I don't think Blatham is being hypocritical, but I do believe he is indulging in a few rhetorical flourishes here. I suspect he likes both Canada and the U.S. very much. I recently paid a visit to his former environs in canada and found it to be a delightful place, populated with pleasant people.
0 Replies
 
blatham
 
  1  
Reply Fri 16 Jun, 2006 04:42 pm
georgeob1 wrote:
blatham wrote:


Clarify just what it is you are pointing to. Have I said somethiing protective of defensive about canada? Have I suggested others ought not to criticize Canada? Have I said Canada is innocent of something which the US is not?


I don't think Blatham is being hypocritical, but I do believe he is indulging in a few rhetorical flourishes here.
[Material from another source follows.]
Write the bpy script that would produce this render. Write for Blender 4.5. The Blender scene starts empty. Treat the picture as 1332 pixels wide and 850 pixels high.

I suspect he likes both Canada and the U.S. very much. I recently paid a visit to his former environs in canada and found it to be a delightful place, populated with pleasant people.


Welcome home.

And you are right, I'm very fond of both places as I am with many others as well. God knows where I might choose to live were all those options open to me. And, just as with citizens from all over the world who are surveyed on their opinions of America (see recent Pew poll) I differentiate sharply between Americans and present American policy.